E’ uno dei gruppi simbolo degli anni 80. Una di quelle formazioni che grazie ai canali di video musicali è entrata nelle case di tutti gli appassionati di rock. Con un particolare seguito in Italia. I Simple Minds sono venuti in tour nel nostro paese per presentare il loro spettacolo Simple Minds Acoustic, basato sul disco omonimo uscito a novembre scorso. Un ritorno alle origini con brani come Chelsea Girl, Waterfront, Don’t You (Forget About Me) rivisitati con arrangiamenti diversi, più essenziali ma di impatto immutato all’ascolto. In vista del concerto fiorentino, che vede sul palco anche la cantautrice KT Turnstall, parliamo con il cantante Jim Kerr che è da sempre il simbolo dei Simple Minds.
Che musica ha ascoltato da giovane e quanto ha caratterizzato poi il suono del gruppo?
Quando sei un teen ager ascolti musica diversa da quella dei tuoi genitori. Potrei citare Marc Bolan e i T Rex, o qualche brano dei Rolling Stones, anche se la folgorazione arrivò con Ziggy Stardust di David Bowie nel 1974. Inoltre a Glasgow esisteva un teatro dove facevano regolarmente tappa personaggi come Who, Alice Cooper, Mott The Hoople. Io facevo il ragazzo di bottega in una macelleria e mi sentivo ricco con le mie cinque sterline di compenso che spendevo in concerti e dischi.
E poi ha iniziato a fare musica di persona negli ’80, che atmosfera si respirava?
Più che altro eravamo influenzati dal modo in cui tanti artisti si rivolgevano verso il pubblico per conquistarlo. Inoltre se mi avessero detto che avrei fatto la rockstar, non ci avrei mai creduto, piuttosto l’astronauta! D’altra parte a Glasgow non c’era la possibilità di occuparsi di musica ad alti livelli, con le etichette discografiche o i canali televisivi che avevano sede a Londra.
Veniamo al concerto che presentate. Non c’è dubbio che il repertorio di quegli anni sia il più conosciuto dal pubblico. Perché questa riproposta?
La storia torna indietro, ma va dato il giusto valore alle parole “unplugged” o “acustico”. In molti infatti sono portati a pensare a un tipo di esecuzione dove i musicisti stanno fermi su una sedia, magari con una candela accanto, suonando la chitarra acustica e poco altro come succedeva una volta su Mtv. Una situazione che può annoiare il pubblico. Poi c’è stata l’occasione di un festival in Svizzera a Zermatt dove le disponibilità economiche non mancavano. Allora mi sono detto: “facciamolo, ma sul serio”.
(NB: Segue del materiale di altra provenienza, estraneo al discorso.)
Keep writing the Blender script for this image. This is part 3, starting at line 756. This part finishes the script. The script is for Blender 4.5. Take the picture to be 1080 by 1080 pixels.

Quando ha ascoltato la registrazione dei brani rivisitati cosa ha pensato?
La sensazione che ho avuto è stata molto positiva. Agli arrangiamenti hanno partecipato i chitarristi Charlie Burchill (mio compagno di gruppo da sempre) e Gordy Goudie che hanno saputo dare una nuova vita ai pezzi, che sono stati preparati accuratamente in vista del festival svizzero. Poi la registrazione è avvenuta a Glasgow.
C’è anche un brano di un altro autore, Richard Hawley. Come è nata questa idea?
Non ho mai conosciuto Richard Hawley, ma è stato molto curioso il contatto con la sua musica. La canzone era stata utilizzata per un documentario sulla BBC e ne ero rimasto subito folgorato. L’ho recuperata e mi sono accorto subito che la potevo intrepretare. Poi i management si sono messi d’accordo. Lui è un eccellente musicista, ma diciamo che ho raccolto la canzone così si fa come una conchiglia sulla spiaggia.